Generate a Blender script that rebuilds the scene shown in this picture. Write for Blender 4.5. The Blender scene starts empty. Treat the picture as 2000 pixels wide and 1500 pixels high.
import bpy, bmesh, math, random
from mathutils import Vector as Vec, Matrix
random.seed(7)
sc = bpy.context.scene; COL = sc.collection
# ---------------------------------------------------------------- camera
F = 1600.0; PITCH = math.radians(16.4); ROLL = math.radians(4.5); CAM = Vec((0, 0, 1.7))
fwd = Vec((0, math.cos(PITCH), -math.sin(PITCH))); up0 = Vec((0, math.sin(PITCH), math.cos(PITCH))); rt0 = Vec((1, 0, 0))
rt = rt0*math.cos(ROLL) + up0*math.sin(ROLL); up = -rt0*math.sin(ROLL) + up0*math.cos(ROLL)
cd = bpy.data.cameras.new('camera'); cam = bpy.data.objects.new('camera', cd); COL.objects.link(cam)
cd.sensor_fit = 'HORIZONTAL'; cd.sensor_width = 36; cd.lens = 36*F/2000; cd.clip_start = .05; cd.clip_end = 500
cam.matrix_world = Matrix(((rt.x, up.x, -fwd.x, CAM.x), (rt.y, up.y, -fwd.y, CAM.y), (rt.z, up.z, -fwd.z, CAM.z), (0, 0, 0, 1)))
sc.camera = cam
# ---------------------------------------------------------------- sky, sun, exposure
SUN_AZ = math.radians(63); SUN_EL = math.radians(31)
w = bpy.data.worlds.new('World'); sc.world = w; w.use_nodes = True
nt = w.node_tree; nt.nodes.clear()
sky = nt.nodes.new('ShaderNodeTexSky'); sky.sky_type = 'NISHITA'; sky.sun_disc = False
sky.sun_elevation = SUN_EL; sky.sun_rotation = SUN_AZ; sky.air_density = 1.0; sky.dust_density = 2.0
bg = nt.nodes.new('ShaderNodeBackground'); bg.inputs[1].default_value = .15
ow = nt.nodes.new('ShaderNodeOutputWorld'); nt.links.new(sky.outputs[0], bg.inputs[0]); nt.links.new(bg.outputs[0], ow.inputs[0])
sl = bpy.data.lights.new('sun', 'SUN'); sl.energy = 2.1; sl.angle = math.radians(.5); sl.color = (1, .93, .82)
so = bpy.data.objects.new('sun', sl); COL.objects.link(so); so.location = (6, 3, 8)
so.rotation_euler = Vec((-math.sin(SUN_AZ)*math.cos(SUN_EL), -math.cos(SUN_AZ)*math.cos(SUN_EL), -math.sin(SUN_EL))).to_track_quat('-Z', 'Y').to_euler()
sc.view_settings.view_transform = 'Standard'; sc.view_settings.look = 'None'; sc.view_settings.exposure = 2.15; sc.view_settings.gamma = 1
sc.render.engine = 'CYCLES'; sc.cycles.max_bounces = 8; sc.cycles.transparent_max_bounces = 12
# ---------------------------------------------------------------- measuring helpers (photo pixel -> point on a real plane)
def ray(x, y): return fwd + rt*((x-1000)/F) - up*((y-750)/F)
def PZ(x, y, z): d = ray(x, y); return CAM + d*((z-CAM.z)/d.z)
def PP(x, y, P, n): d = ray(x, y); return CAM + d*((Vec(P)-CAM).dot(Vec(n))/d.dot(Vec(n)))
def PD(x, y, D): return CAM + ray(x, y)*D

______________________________

◆ What you need to do ◆
Extract the whole listing, character for character.

◆ Solution ◆
Generate a Blender script that rebuilds the scene shown in this picture. Write for Blender 4.5. The Blender scene starts empty. Treat the picture as 2000 pixels wide and 1500 pixels high.
import bpy, bmesh, math, random
from mathutils import Vector as Vec, Matrix
random.seed(7)
sc = bpy.context.scene; COL = sc.collection
# ---------------------------------------------------------------- camera
F = 1600.0; PITCH = math.radians(16.4); ROLL = math.radians(4.5); CAM = Vec((0, 0, 1.7))
fwd = Vec((0, math.cos(PITCH), -math.sin(PITCH))); up0 = Vec((0, math.sin(PITCH), math.cos(PITCH))); rt0 = Vec((1, 0, 0))
rt = rt0*math.cos(ROLL) + up0*math.sin(ROLL); up = -rt0*math.sin(ROLL) + up0*math.cos(ROLL)
cd = bpy.data.cameras.new('camera'); cam = bpy.data.objects.new('camera', cd); COL.objects.link(cam)
cd.sensor_fit = 'HORIZONTAL'; cd.sensor_width = 36; cd.lens = 36*F/2000; cd.clip_start = .05; cd.clip_end = 500
cam.matrix_world = Matrix(((rt.x, up.x, -fwd.x, CAM.x), (rt.y, up.y, -fwd.y, CAM.y), (rt.z, up.z, -fwd.z, CAM.z), (0, 0, 0, 1)))
sc.camera = cam
# ---------------------------------------------------------------- sky, sun, exposure
SUN_AZ = math.radians(63); SUN_EL = math.radians(31)
w = bpy.data.worlds.new('World'); sc.world = w; w.use_nodes = True
nt = w.node_tree; nt.nodes.clear()
sky = nt.nodes.new('ShaderNodeTexSky'); sky.sky_type = 'NISHITA'; sky.sun_disc = False
sky.sun_elevation = SUN_EL; sky.sun_rotation = SUN_AZ; sky.air_density = 1.0; sky.dust_density = 2.0
bg = nt.nodes.new('ShaderNodeBackground'); bg.inputs[1].default_value = .15
ow = nt.nodes.new('ShaderNodeOutputWorld'); nt.links.new(sky.outputs[0], bg.inputs[0]); nt.links.new(bg.outputs[0], ow.inputs[0])
sl = bpy.data.lights.new('sun', 'SUN'); sl.energy = 2.1; sl.angle = math.radians(.5); sl.color = (1, .93, .82)
so = bpy.data.objects.new('sun', sl); COL.objects.link(so); so.location = (6, 3, 8)
so.rotation_euler = Vec((-math.sin(SUN_AZ)*math.cos(SUN_EL), -math.cos(SUN_AZ)*math.cos(SUN_EL), -math.sin(SUN_EL))).to_track_quat('-Z', 'Y').to_euler()
sc.view_settings.view_transform = 'Standard'; sc.view_settings.look = 'None'; sc.view_settings.exposure = 2.15; sc.view_settings.gamma = 1
sc.render.engine = 'CYCLES'; sc.cycles.max_bounces = 8; sc.cycles.transparent_max_bounces = 12
# ---------------------------------------------------------------- measuring helpers (photo pixel -> point on a real plane)
def ray(x, y): return fwd + rt*((x-1000)/F) - up*((y-750)/F)
def PZ(x, y, z): d = ray(x, y); return CAM + d*((z-CAM.z)/d.z)
def PP(x, y, P, n): d = ray(x, y); return CAM + d*((Vec(P)-CAM).dot(Vec(n))/d.dot(Vec(n)))
def PD(x, y, D): return CAM + ray(x, y)*D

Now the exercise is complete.